WHAT TO DO: Copy out exactly the lines from the first line of the material below through the line containing "make_cloth('tablecloth', *T4, 11, 0.375, 'burgundy", and nothing beyond them.

DATASET CONTENT:
** start **

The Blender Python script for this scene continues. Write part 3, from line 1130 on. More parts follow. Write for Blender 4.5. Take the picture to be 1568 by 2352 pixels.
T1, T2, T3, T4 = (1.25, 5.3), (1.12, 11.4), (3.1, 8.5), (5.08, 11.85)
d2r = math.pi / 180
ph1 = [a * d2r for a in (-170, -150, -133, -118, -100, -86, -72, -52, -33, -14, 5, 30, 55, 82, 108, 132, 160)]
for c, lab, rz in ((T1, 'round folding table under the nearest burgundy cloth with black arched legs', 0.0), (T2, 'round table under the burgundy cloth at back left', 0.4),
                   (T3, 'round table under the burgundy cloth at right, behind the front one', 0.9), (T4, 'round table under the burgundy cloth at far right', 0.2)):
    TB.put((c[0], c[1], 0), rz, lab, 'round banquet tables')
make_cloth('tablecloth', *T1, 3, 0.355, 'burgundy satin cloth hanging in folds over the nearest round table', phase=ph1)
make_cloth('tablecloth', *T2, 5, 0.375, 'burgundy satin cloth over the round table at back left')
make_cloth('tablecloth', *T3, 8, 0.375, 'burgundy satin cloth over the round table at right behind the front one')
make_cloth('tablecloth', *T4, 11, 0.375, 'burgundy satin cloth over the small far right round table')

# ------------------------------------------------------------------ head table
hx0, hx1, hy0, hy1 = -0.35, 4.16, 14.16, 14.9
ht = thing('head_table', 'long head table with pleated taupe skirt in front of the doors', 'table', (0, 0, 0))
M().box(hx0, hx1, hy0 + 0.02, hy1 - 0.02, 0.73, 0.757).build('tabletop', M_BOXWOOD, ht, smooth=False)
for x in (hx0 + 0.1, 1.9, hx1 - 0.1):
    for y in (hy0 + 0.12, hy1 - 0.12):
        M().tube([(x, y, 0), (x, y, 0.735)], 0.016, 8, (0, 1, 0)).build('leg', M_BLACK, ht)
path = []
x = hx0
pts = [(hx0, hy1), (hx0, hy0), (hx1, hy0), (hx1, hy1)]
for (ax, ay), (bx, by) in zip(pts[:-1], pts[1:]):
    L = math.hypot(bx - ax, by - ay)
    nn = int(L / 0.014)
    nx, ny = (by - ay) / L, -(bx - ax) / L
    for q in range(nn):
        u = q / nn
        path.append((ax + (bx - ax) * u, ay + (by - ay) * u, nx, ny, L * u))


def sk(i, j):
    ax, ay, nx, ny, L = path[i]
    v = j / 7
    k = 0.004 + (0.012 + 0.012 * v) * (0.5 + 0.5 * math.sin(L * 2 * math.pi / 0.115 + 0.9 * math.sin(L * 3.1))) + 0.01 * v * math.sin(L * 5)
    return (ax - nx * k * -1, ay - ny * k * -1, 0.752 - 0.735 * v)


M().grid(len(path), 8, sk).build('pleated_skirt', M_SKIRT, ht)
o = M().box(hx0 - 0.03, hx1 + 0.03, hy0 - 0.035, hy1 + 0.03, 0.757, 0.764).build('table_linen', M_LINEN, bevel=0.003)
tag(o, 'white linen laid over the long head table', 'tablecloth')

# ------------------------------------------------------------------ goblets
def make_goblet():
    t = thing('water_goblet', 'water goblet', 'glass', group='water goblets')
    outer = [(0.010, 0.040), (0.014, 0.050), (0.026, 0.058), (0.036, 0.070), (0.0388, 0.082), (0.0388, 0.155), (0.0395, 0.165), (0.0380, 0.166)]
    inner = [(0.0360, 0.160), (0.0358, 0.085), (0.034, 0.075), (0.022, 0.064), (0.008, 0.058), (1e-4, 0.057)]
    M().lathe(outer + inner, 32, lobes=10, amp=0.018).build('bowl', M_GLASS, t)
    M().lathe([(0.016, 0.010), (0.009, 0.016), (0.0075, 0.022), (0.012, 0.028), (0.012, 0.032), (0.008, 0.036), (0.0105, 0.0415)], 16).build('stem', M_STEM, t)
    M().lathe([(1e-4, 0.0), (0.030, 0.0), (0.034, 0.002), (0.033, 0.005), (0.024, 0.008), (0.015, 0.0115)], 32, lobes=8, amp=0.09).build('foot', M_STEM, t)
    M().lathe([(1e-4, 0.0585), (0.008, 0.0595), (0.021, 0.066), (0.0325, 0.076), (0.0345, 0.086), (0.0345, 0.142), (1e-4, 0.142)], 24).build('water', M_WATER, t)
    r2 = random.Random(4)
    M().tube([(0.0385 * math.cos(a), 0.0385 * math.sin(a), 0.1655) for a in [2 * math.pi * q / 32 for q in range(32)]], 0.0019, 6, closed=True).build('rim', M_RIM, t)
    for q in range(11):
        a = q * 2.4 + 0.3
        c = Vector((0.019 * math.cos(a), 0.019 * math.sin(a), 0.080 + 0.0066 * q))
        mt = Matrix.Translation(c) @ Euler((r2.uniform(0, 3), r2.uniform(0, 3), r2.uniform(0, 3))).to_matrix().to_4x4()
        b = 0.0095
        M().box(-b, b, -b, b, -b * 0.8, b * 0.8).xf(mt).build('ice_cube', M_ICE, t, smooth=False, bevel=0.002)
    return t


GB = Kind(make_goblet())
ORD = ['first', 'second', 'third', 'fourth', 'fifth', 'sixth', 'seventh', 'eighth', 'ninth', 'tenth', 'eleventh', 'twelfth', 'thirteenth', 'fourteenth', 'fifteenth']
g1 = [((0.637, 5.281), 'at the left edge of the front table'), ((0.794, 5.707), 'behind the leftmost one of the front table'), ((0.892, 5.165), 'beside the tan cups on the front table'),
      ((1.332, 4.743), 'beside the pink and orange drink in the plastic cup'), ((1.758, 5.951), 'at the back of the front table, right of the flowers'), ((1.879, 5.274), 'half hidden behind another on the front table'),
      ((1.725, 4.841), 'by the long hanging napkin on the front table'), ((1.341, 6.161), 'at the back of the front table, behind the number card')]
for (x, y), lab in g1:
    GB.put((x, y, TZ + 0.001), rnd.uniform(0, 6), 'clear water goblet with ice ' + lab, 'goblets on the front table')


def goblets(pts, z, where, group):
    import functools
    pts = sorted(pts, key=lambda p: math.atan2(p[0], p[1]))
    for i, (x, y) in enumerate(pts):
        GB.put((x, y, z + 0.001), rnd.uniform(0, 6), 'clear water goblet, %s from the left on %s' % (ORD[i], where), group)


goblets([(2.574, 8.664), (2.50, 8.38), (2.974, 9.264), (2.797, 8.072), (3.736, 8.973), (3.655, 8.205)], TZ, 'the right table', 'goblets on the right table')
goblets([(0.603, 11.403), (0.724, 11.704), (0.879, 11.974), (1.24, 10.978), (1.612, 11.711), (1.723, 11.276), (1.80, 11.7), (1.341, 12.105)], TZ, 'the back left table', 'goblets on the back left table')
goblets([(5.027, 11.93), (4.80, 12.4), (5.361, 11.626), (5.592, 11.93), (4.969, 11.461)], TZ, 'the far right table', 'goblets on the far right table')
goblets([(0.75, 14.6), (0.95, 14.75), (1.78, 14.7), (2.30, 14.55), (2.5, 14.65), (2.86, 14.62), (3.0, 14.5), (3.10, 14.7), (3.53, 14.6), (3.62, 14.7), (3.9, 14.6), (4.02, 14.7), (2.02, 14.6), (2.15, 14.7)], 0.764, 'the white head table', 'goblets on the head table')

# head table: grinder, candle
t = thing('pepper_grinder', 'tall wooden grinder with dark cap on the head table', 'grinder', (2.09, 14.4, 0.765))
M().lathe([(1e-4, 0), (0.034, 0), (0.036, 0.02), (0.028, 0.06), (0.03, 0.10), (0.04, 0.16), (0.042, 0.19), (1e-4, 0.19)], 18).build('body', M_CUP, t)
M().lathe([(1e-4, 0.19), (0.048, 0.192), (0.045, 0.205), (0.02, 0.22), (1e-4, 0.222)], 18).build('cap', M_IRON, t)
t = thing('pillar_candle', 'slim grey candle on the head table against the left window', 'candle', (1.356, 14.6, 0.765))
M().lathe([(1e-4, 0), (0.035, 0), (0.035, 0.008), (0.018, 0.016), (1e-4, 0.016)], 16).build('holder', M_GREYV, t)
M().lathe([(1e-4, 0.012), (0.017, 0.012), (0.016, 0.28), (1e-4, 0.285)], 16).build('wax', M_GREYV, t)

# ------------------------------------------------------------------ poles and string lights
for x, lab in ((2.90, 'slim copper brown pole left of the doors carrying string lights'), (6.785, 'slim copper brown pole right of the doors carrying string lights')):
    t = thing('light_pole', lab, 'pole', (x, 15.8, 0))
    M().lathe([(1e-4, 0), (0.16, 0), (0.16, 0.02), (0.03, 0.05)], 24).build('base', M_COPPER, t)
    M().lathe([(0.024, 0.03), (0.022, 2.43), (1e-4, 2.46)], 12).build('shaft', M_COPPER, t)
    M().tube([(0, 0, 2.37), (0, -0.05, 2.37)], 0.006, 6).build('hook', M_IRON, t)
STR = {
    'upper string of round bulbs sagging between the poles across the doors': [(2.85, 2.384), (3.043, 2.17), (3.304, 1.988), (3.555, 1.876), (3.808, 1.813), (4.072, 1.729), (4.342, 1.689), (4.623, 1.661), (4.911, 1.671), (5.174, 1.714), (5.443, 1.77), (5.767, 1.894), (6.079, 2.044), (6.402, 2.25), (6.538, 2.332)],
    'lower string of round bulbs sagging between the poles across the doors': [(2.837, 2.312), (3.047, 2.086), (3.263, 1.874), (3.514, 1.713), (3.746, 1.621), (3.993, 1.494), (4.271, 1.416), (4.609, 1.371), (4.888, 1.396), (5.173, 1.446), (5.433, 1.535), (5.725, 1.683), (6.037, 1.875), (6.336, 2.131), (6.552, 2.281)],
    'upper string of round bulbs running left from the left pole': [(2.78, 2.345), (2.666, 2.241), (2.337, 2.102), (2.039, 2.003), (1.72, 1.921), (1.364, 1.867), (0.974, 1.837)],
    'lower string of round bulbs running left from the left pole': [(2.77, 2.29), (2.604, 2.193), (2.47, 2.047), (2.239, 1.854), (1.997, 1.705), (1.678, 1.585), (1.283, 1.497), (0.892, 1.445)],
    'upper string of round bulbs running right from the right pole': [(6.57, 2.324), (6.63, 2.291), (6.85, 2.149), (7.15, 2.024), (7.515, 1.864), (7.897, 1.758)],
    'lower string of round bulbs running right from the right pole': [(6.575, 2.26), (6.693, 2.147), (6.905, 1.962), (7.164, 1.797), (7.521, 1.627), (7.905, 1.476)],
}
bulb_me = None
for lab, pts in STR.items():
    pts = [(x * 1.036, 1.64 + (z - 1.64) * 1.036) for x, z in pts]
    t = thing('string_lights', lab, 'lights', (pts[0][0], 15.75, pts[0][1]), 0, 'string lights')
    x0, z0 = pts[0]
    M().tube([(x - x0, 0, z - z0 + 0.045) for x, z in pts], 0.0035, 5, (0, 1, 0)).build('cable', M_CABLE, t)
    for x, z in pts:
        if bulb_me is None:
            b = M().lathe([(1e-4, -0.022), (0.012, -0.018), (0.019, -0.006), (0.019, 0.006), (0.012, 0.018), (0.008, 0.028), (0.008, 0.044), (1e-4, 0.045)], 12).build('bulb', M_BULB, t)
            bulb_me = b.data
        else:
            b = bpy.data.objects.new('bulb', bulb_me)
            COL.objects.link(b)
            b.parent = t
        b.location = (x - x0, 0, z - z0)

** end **

COMPLETED EXERCISE:
The Blender Python script for this scene continues. Write part 3, from line 1130 on. More parts follow. Write for Blender 4.5. Take the picture to be 1568 by 2352 pixels.
T1, T2, T3, T4 = (1.25, 5.3), (1.12, 11.4), (3.1, 8.5), (5.08, 11.85)
d2r = math.pi / 180
ph1 = [a * d2r for a in (-170, -150, -133, -118, -100, -86, -72, -52, -33, -14, 5, 30, 55, 82, 108, 132, 160)]
for c, lab, rz in ((T1, 'round folding table under the nearest burgundy cloth with black arched legs', 0.0), (T2, 'round table under the burgundy cloth at back left', 0.4),
                   (T3, 'round table under the burgundy cloth at right, behind the front one', 0.9), (T4, 'round table under the burgundy cloth at far right', 0.2)):
    TB.put((c[0], c[1], 0), rz, lab, 'round banquet tables')
make_cloth('tablecloth', *T1, 3, 0.355, 'burgundy satin cloth hanging in folds over the nearest round table', phase=ph1)
make_cloth('tablecloth', *T2, 5, 0.375, 'burgundy satin cloth over the round table at back left')
make_cloth('tablecloth', *T3, 8, 0.375, 'burgundy satin cloth over the round table at right behind the front one')
make_cloth('tablecloth', *T4, 11, 0.375, 'burgundy satin cloth over the small far right round table')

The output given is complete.